- **Task description**
Give a count of the lines below that have the string "scene" in them, with no other words.

- **Recorded information**
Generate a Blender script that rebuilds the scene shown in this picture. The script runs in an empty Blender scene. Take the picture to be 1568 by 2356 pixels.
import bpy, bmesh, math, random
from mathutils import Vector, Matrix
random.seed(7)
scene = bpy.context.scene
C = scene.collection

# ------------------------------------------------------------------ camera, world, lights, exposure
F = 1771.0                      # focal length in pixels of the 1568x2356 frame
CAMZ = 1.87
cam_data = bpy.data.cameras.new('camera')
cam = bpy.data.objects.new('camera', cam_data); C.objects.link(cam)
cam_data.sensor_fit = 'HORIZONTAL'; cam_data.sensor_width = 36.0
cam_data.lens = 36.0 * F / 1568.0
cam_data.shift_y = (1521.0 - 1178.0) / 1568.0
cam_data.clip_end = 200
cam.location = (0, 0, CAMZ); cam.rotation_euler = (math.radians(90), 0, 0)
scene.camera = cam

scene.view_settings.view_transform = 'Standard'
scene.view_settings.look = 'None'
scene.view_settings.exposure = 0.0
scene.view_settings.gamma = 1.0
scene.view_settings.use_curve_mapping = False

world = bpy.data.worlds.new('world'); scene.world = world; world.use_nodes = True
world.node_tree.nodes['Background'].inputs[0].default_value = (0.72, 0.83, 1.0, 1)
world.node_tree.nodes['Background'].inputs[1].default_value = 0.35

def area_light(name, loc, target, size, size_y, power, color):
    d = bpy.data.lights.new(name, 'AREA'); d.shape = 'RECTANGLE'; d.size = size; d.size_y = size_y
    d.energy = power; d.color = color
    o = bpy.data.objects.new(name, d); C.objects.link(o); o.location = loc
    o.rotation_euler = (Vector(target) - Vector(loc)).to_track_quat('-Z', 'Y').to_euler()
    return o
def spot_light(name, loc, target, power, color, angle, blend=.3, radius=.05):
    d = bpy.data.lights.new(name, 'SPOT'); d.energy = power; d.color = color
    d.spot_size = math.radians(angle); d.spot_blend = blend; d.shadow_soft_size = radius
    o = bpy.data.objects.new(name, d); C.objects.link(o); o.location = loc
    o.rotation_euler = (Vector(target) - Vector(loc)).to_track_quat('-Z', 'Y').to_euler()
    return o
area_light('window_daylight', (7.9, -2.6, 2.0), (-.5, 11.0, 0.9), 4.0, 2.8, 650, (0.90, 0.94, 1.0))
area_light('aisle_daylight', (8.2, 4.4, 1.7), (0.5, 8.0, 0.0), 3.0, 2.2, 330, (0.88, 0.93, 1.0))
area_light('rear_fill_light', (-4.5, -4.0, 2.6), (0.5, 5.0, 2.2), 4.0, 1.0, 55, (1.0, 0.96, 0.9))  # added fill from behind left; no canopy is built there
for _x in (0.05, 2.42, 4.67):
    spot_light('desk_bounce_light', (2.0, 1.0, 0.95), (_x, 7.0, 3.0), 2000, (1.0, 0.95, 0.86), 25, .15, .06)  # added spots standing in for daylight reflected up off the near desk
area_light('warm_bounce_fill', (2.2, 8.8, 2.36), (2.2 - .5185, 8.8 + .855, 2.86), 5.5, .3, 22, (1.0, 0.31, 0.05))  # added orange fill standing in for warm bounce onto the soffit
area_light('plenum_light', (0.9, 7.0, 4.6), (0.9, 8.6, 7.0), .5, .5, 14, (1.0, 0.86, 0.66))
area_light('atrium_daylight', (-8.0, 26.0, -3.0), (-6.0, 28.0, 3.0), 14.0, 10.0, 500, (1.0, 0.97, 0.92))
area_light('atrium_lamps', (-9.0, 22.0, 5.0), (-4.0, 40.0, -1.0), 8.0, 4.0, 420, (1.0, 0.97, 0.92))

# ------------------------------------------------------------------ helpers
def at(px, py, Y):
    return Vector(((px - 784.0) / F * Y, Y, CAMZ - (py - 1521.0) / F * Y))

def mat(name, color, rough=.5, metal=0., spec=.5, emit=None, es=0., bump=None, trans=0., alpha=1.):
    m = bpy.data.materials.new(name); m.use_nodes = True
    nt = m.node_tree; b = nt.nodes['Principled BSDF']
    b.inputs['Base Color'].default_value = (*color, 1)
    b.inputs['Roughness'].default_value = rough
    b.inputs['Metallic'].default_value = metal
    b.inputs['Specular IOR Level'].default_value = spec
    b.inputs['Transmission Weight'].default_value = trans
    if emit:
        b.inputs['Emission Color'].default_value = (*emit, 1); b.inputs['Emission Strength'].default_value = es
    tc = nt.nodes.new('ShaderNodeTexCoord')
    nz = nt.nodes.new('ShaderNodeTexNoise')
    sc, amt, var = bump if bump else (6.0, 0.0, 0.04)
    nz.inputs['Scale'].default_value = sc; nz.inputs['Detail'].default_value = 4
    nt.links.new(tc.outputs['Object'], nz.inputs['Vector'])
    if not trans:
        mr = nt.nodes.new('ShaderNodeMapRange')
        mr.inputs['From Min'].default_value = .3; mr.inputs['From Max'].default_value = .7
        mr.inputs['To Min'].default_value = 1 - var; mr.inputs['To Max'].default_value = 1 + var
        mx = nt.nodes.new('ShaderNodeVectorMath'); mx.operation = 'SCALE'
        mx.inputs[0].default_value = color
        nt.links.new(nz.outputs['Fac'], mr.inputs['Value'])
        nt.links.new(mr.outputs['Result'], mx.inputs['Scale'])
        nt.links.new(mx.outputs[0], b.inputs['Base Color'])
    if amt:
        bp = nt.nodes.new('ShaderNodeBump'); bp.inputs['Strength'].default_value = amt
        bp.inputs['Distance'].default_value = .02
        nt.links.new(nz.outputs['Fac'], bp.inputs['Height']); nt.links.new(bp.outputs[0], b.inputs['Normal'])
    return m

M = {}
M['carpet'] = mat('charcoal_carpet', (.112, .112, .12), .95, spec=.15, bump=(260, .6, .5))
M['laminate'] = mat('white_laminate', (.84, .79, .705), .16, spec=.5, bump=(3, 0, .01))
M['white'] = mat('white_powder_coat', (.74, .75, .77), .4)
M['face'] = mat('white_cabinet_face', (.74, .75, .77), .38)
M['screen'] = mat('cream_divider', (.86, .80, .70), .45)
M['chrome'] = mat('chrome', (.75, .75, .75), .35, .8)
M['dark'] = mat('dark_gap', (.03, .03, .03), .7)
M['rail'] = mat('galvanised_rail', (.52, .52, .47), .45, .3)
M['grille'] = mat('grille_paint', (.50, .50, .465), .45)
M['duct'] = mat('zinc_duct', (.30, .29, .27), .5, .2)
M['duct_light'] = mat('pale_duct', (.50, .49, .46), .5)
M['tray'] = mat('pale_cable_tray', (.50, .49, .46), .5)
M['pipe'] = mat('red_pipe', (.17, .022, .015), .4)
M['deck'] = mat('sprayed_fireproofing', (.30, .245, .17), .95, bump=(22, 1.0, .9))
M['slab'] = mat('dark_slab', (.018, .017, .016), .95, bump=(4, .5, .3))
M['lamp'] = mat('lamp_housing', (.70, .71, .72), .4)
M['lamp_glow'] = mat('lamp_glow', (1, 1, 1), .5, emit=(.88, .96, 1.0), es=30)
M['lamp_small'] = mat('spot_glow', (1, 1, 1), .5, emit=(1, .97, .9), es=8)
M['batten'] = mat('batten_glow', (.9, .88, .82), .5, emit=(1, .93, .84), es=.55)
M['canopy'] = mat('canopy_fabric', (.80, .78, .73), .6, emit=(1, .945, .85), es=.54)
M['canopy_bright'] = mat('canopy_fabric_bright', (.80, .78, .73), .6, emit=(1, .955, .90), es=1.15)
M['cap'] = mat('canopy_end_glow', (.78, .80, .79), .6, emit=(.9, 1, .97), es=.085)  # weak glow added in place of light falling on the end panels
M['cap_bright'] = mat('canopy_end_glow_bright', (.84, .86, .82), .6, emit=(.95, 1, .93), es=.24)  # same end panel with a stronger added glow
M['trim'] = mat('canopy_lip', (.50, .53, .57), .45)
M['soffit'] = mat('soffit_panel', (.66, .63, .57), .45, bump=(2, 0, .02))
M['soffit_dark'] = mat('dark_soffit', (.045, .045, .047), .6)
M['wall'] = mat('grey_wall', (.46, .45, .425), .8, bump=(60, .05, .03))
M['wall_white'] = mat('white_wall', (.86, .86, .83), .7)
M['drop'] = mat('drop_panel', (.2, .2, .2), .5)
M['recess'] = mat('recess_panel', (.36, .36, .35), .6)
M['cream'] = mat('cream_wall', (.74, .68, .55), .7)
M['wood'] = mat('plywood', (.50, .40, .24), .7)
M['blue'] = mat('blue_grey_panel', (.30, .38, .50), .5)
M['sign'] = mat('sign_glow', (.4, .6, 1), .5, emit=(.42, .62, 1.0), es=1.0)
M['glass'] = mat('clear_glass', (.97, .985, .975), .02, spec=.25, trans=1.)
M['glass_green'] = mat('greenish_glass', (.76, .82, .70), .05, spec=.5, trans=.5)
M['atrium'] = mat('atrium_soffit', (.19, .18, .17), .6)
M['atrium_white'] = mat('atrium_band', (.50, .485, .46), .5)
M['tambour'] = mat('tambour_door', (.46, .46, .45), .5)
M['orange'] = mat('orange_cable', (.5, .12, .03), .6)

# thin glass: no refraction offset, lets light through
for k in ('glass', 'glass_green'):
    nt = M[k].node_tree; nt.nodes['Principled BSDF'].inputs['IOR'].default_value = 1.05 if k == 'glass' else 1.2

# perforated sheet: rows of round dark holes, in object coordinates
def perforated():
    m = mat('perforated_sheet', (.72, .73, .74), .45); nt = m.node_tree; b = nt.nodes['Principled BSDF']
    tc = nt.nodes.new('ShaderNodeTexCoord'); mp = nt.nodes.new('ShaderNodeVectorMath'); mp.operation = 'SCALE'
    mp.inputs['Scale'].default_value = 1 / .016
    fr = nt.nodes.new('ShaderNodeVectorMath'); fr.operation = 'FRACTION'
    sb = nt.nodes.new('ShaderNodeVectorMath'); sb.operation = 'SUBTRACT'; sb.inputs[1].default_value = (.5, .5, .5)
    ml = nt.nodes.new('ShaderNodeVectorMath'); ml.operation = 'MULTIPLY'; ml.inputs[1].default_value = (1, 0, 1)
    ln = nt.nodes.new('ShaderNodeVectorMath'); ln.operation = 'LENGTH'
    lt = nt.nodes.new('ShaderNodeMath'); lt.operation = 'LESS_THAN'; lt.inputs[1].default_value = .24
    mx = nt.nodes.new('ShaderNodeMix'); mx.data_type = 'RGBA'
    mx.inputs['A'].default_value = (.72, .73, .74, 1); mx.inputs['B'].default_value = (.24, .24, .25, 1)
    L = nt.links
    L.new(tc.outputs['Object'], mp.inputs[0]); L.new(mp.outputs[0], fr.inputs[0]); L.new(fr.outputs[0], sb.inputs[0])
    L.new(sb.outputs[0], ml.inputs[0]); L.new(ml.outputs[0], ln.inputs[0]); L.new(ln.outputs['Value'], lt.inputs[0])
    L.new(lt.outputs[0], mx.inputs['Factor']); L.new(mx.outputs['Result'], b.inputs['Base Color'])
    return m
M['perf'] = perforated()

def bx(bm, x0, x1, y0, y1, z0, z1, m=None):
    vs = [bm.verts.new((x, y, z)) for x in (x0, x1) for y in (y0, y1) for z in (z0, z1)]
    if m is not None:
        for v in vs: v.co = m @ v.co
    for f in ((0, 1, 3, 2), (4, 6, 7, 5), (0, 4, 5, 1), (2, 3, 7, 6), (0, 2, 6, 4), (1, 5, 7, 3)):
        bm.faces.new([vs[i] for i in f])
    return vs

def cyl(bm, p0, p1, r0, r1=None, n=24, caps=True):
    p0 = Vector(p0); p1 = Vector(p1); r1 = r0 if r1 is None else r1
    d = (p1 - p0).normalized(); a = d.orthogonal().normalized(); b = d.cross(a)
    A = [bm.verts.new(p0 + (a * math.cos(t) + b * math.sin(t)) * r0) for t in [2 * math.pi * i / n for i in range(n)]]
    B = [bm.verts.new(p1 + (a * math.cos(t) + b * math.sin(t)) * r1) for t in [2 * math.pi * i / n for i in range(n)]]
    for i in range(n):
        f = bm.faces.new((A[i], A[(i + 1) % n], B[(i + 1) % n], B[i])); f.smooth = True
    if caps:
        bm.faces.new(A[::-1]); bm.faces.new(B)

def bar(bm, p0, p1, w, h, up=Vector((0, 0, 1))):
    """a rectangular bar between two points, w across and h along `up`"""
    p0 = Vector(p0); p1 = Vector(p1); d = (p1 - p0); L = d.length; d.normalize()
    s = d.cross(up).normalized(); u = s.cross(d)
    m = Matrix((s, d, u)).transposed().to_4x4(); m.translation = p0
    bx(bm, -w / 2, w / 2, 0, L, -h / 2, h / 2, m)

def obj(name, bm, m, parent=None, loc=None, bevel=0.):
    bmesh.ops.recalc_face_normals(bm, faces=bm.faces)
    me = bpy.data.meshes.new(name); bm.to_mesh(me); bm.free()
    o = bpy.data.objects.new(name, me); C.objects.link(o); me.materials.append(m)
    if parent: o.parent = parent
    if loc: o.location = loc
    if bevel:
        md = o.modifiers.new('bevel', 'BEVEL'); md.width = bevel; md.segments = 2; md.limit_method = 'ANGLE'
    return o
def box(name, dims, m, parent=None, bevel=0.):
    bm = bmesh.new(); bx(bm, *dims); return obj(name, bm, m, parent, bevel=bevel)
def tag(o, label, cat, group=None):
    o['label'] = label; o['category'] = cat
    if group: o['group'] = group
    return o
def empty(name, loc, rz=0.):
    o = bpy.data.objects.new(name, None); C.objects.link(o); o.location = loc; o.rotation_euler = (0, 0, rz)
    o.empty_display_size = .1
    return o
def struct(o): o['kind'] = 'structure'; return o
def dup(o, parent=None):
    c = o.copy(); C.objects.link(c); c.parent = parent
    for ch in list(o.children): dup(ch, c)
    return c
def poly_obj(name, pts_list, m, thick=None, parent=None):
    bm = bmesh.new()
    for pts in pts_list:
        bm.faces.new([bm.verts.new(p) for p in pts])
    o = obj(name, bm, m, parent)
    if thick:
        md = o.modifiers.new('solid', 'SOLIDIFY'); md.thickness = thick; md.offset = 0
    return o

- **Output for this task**
10